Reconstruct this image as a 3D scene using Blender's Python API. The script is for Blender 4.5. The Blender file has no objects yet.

========

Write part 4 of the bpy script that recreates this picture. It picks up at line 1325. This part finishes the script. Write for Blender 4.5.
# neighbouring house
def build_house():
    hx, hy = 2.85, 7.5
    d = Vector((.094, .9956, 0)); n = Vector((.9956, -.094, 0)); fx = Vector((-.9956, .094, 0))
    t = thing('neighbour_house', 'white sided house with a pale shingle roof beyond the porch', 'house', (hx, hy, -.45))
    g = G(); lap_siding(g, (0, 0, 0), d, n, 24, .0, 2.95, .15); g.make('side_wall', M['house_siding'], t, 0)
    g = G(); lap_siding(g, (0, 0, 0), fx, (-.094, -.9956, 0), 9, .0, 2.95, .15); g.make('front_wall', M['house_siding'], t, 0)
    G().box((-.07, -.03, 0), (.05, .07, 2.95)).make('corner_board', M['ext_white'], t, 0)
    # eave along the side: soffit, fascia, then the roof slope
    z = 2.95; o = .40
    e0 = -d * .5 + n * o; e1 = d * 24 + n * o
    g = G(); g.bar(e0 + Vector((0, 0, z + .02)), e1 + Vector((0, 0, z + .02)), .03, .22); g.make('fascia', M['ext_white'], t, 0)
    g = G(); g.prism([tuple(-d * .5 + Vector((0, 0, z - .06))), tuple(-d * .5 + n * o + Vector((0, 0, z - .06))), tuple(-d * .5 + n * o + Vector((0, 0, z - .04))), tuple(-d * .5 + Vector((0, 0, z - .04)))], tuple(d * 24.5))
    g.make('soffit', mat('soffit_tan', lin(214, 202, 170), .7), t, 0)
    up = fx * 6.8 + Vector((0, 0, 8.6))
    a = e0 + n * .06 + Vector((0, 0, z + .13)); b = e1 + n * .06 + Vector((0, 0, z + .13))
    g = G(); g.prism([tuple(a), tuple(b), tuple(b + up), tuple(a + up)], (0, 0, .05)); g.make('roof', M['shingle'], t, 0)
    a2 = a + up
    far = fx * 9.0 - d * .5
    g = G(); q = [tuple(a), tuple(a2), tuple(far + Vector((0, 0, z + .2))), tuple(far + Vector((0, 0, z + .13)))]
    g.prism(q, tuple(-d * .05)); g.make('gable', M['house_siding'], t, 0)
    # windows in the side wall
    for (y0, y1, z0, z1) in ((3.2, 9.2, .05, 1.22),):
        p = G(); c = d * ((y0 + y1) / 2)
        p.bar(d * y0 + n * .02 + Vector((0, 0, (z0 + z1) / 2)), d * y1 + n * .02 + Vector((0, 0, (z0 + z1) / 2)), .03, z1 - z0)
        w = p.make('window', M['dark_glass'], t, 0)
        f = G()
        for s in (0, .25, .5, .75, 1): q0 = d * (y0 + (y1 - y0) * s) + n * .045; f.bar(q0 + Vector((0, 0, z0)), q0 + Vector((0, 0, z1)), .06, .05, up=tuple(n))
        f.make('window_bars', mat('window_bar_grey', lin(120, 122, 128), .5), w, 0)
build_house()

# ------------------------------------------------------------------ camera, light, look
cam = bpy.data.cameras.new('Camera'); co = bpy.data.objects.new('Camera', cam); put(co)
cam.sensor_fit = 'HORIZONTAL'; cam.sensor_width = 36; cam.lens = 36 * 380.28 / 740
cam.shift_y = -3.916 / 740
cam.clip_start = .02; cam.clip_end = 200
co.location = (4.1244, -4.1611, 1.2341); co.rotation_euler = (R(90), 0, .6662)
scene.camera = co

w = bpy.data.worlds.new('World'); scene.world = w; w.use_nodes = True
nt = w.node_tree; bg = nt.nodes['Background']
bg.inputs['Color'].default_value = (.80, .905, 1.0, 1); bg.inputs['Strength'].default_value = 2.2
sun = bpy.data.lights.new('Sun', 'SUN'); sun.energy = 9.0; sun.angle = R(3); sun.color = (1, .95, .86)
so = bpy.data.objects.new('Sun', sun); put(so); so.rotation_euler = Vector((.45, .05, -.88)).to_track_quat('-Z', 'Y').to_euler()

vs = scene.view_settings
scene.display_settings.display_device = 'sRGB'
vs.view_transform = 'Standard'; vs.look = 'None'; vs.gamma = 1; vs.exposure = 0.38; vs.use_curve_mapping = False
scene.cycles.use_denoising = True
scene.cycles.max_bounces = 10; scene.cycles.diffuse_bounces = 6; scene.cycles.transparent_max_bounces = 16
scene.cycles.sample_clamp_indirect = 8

========

PROBLEM TO SOLVE
From the records above, print exactly the lines that run from the line with "Write part 4" to the line with "g.make('side_wall', M['house_siding'], t, 0)", inclusive.

RESPONSE TO THE TASK
Write part 4 of the bpy script that recreates this picture. It picks up at line 1325. This part finishes the script. Write for Blender 4.5.
# neighbouring house
def build_house():
    hx, hy = 2.85, 7.5
    d = Vector((.094, .9956, 0)); n = Vector((.9956, -.094, 0)); fx = Vector((-.9956, .094, 0))
    t = thing('neighbour_house', 'white sided house with a pale shingle roof beyond the porch', 'house', (hx, hy, -.45))
    g = G(); lap_siding(g, (0, 0, 0), d, n, 24, .0, 2.95, .15); g.make('side_wall', M['house_siding'], t, 0)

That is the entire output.